Google glasses to hit shelves in less than two years

Google glasses to hit shelves in less than two years

PanARMENIAN.Net - Search engine Google said that it will roll out a consumer version of its electronic specs that can live-stream images and audio and perform computing tasks in less than two years, TechEye reports.

So far the outfit has not mentioned a price for its Google Glass smart glasses, but it will be "significantly" lower than the $1,500 that the company is selling it to U.S.-based software developers from early next year.

Google co-founder Sergey Brin showed off the glasses at Google's annual developer conference in San Francisco yesterday and provided the most in-depth public look at the futuristic technology since Google first announced the project in April.

Google Glass is a stamp-sized electronic screen mounted on the left side of a pair of eyeglass frames which can record video, access email and messages, and retrieve information from the Web.

The glasses were shown off using several skydivers wearing the glasses who jumped out of an airship and landed on the roof of San Francisco's Moscone Center. They streamed video of the stunt to the audience.

Hacks who tested the glasses said that the perspective in the video shifted as wearers moved their heads to look up, down or sideways. The technology is not that impressive.

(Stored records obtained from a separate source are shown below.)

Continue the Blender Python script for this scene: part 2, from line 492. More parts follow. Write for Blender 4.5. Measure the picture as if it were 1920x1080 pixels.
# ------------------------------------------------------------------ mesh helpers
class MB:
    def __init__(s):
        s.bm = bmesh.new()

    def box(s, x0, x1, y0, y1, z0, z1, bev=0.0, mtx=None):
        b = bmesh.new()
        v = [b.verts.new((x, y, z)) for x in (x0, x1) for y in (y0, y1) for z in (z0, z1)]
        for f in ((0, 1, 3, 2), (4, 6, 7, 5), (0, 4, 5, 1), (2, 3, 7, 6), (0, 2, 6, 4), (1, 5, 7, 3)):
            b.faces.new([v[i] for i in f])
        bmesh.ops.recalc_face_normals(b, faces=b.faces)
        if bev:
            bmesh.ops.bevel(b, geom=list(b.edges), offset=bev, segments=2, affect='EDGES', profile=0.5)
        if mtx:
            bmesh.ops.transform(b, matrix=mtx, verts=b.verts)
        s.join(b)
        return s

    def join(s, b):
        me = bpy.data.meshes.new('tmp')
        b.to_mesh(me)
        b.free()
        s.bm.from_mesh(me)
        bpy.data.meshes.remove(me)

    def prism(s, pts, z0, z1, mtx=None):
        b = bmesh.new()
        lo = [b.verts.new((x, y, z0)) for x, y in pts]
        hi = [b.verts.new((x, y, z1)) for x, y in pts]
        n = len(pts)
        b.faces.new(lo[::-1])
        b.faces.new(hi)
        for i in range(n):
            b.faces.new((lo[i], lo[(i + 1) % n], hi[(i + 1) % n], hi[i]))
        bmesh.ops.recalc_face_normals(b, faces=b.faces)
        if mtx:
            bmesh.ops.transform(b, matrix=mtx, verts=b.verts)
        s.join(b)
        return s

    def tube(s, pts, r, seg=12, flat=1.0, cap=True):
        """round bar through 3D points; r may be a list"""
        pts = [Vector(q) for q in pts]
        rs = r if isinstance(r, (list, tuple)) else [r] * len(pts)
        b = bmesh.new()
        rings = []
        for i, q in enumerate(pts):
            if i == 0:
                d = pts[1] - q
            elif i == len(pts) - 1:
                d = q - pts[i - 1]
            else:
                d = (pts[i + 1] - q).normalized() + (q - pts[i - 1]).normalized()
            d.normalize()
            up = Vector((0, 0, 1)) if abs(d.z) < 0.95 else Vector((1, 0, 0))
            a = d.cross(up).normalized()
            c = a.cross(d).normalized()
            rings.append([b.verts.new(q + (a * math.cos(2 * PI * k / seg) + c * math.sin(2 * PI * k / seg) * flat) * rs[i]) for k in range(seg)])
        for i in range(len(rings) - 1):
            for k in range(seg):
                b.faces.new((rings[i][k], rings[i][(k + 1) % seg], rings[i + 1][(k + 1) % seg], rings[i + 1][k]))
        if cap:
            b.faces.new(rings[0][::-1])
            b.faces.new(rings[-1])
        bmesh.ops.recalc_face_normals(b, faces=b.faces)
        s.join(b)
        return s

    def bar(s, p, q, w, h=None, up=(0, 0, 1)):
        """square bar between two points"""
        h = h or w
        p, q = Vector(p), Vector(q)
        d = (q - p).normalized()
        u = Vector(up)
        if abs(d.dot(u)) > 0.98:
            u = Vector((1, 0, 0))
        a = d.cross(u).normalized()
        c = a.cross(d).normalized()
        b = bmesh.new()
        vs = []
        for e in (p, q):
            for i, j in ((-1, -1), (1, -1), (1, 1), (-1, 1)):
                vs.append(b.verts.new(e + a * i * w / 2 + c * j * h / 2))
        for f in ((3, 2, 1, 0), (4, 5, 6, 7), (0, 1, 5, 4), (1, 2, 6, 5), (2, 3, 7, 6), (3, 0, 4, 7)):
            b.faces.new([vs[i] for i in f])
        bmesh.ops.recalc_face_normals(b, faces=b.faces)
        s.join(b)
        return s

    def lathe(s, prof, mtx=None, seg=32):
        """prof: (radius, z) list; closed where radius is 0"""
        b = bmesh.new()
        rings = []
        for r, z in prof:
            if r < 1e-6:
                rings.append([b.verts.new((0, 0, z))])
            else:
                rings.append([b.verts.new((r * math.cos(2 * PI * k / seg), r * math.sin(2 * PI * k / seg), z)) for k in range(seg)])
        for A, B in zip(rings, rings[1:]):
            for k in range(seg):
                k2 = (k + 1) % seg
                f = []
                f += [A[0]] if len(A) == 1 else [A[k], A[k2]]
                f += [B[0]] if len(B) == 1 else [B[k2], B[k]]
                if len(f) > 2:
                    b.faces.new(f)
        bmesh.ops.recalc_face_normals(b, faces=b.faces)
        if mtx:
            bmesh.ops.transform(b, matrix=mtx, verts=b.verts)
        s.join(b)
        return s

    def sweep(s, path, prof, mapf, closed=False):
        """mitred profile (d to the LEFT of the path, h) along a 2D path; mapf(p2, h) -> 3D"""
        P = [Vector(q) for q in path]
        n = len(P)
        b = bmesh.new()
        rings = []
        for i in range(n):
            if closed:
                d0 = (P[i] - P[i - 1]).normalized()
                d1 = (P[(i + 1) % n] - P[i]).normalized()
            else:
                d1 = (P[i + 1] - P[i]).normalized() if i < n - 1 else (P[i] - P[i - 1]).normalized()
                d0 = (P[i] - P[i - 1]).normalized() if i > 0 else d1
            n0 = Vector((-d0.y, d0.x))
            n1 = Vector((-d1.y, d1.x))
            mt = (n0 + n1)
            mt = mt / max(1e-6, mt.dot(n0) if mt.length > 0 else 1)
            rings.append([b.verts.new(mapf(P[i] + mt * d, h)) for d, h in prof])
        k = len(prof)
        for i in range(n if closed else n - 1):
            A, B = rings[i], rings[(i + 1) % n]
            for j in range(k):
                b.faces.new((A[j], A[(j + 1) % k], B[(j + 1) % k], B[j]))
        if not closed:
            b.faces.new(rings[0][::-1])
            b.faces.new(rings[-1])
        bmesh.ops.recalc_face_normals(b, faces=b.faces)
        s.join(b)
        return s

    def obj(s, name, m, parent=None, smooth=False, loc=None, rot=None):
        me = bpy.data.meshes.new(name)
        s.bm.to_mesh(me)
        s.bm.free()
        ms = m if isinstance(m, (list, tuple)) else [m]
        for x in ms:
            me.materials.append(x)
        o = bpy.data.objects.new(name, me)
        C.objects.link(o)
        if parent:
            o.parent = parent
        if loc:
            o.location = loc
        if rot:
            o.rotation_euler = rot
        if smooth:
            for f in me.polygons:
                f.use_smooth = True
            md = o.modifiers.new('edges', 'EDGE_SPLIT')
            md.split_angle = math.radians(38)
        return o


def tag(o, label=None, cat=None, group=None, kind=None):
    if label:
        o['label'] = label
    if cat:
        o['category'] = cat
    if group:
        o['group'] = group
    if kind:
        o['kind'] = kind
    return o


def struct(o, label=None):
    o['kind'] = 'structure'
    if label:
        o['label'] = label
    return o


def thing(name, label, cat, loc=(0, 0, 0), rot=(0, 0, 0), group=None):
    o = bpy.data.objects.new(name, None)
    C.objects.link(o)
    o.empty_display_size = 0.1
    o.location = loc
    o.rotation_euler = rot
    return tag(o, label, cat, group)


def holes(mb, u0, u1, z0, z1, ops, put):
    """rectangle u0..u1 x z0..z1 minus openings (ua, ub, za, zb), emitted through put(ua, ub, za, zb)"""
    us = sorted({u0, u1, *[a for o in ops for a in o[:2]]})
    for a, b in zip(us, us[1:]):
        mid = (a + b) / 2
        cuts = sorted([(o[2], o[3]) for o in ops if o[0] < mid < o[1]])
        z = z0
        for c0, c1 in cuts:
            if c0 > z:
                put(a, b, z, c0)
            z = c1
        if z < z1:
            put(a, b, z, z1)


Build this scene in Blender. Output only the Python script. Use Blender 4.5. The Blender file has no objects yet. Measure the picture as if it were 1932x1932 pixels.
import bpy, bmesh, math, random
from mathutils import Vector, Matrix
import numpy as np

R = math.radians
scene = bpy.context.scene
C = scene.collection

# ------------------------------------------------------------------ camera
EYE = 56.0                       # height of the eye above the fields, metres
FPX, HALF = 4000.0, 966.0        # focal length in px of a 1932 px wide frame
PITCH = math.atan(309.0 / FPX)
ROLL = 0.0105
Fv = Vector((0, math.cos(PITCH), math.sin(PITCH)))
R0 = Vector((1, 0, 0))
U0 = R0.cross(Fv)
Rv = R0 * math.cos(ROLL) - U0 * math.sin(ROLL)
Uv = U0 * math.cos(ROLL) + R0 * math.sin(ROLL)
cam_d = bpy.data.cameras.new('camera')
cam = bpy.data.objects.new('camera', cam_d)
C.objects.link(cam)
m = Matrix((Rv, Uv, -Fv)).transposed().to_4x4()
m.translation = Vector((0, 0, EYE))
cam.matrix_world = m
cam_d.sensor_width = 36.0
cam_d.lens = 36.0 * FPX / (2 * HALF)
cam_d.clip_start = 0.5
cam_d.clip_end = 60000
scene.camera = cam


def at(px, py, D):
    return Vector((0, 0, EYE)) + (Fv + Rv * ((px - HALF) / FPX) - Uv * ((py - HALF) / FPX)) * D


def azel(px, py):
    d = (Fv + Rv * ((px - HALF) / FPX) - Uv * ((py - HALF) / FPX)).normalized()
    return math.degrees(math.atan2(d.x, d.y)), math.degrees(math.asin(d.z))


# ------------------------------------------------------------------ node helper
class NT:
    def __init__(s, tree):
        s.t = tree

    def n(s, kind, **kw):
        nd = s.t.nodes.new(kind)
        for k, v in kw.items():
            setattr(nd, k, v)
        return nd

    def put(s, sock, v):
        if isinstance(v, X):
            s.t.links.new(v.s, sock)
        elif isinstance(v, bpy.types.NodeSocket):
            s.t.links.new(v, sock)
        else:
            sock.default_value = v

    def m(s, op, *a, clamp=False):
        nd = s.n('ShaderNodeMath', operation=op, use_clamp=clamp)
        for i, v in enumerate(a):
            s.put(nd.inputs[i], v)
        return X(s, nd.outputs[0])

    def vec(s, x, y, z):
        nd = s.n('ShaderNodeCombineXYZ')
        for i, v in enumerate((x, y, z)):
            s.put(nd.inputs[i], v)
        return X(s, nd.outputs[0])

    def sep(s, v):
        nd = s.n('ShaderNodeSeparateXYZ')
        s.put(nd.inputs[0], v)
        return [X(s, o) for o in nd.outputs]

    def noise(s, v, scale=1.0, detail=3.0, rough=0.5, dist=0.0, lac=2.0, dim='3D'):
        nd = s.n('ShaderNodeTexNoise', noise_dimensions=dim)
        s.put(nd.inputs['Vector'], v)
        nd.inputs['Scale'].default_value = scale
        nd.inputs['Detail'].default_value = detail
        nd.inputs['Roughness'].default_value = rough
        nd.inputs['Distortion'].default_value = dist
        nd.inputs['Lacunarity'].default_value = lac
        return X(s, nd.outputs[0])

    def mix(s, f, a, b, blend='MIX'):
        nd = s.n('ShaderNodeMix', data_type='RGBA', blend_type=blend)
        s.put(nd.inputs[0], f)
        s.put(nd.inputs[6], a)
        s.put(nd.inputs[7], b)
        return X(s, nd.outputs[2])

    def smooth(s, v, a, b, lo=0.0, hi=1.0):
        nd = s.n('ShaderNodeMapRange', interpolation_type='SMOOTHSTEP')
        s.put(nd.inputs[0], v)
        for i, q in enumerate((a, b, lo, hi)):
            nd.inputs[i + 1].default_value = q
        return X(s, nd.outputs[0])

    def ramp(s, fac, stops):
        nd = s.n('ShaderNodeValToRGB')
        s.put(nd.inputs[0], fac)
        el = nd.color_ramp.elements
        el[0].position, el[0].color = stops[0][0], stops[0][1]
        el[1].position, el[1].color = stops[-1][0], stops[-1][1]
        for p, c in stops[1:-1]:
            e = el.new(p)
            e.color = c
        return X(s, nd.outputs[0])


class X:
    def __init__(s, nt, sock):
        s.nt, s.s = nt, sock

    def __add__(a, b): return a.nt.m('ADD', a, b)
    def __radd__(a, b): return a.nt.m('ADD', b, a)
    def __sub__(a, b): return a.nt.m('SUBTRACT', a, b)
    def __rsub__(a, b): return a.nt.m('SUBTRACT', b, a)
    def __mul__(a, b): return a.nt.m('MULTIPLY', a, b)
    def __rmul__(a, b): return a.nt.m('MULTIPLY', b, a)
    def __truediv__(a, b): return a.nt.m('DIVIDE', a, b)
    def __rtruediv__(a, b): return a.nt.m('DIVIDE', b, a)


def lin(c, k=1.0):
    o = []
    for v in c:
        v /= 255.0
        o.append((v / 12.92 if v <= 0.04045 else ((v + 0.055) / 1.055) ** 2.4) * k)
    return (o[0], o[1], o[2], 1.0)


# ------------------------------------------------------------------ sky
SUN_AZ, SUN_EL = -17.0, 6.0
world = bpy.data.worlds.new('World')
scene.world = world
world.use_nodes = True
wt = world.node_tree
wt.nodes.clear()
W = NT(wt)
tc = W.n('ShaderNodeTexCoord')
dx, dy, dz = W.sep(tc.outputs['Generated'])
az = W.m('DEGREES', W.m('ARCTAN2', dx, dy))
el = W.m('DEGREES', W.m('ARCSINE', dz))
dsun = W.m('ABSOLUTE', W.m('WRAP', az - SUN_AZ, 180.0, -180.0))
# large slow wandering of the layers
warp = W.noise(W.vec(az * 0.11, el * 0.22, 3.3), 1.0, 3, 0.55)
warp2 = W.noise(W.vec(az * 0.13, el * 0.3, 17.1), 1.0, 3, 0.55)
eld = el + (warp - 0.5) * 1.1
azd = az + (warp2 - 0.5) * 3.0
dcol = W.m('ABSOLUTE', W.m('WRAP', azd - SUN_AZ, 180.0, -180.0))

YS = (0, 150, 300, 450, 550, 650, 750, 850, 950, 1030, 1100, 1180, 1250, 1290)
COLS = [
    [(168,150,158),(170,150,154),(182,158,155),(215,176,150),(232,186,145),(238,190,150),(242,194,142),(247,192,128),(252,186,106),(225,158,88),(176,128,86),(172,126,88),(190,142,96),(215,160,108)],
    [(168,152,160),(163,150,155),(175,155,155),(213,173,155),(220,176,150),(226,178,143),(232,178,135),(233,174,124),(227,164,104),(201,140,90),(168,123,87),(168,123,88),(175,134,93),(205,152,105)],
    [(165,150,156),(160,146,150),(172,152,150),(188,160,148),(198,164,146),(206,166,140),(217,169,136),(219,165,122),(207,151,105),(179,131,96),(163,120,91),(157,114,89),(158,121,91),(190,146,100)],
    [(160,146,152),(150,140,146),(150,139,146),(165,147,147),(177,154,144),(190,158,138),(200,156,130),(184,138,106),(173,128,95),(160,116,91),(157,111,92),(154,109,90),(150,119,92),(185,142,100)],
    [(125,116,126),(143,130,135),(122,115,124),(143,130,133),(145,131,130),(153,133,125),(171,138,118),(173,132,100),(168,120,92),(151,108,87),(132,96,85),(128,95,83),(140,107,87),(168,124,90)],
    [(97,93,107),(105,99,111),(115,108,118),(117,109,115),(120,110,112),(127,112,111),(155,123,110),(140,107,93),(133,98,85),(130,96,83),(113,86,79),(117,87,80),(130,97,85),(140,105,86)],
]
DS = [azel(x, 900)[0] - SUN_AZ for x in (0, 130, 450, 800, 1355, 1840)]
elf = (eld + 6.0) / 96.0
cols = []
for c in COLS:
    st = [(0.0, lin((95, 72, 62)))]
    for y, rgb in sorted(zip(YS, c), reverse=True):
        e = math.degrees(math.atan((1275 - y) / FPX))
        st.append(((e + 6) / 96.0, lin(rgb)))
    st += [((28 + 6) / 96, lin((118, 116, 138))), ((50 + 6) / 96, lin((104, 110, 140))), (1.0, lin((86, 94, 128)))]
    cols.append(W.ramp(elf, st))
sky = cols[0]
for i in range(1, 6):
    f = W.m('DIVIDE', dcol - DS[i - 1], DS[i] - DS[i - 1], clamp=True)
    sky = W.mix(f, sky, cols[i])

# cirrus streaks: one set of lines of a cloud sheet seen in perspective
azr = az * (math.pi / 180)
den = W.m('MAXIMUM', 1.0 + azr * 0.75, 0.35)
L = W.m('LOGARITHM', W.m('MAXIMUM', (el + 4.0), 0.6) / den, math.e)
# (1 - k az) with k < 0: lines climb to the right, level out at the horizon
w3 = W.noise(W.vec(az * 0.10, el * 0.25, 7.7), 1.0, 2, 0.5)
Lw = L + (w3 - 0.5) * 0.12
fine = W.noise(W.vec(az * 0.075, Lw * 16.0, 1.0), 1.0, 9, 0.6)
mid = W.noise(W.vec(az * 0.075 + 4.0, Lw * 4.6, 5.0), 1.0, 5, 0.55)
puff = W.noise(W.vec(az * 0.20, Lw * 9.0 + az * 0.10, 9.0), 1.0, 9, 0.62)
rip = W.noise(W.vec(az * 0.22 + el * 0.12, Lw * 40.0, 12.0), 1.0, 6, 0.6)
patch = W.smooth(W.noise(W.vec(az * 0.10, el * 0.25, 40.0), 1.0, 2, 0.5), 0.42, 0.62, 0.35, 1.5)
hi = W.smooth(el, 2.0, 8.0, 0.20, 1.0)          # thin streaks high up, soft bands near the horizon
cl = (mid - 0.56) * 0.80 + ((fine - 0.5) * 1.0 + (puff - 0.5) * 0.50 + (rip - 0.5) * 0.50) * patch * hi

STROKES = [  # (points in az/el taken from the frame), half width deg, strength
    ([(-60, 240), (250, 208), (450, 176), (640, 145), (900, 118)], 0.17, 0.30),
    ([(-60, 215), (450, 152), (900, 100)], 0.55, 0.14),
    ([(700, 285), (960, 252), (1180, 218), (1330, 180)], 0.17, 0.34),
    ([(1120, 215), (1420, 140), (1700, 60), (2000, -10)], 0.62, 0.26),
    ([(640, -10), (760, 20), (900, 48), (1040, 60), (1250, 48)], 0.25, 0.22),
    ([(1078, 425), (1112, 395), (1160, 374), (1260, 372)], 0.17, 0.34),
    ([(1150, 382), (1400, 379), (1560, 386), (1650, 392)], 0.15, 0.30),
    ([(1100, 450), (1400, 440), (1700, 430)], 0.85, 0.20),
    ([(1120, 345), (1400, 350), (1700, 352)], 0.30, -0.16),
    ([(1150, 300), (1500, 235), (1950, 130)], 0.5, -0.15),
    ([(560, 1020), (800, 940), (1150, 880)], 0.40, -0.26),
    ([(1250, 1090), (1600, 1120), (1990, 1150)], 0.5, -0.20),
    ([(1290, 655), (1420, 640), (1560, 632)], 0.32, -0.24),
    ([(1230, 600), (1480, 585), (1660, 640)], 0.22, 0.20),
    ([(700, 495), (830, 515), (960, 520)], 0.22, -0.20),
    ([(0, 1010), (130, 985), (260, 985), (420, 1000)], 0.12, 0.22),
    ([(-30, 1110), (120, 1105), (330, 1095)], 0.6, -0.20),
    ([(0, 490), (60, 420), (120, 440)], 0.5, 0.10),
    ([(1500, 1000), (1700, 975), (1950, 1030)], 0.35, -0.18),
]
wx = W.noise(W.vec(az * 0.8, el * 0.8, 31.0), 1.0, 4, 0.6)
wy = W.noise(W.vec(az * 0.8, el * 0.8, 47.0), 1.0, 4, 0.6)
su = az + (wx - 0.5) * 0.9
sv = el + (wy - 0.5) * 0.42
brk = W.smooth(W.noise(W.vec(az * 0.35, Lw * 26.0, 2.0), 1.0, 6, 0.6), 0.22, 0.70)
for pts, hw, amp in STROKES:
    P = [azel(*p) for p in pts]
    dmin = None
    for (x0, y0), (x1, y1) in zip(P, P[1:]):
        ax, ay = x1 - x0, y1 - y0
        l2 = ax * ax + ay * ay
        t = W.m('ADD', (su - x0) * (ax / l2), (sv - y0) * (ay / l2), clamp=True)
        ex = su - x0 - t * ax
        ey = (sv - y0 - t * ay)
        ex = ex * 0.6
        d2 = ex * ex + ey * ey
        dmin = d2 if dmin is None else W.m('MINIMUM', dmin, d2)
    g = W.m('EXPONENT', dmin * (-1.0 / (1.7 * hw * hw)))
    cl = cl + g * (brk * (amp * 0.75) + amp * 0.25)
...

Each of the glasses contains a wireless networking chip and most of the bits you see are in a smartphone, too.

It runs on a battery, and Google is trying to work out how to make the chip last longer than a day.

We would have thought the main problem with that sort of technology is that kids would not be able to use it because it would scramble their developing brains to be plugged into one all day.

Brin said that the glasses are still a "work in progress", like so much else of Google's technology. It is testing to see if it can provide directions on the screen and the ability to have the glasses speak out text messages.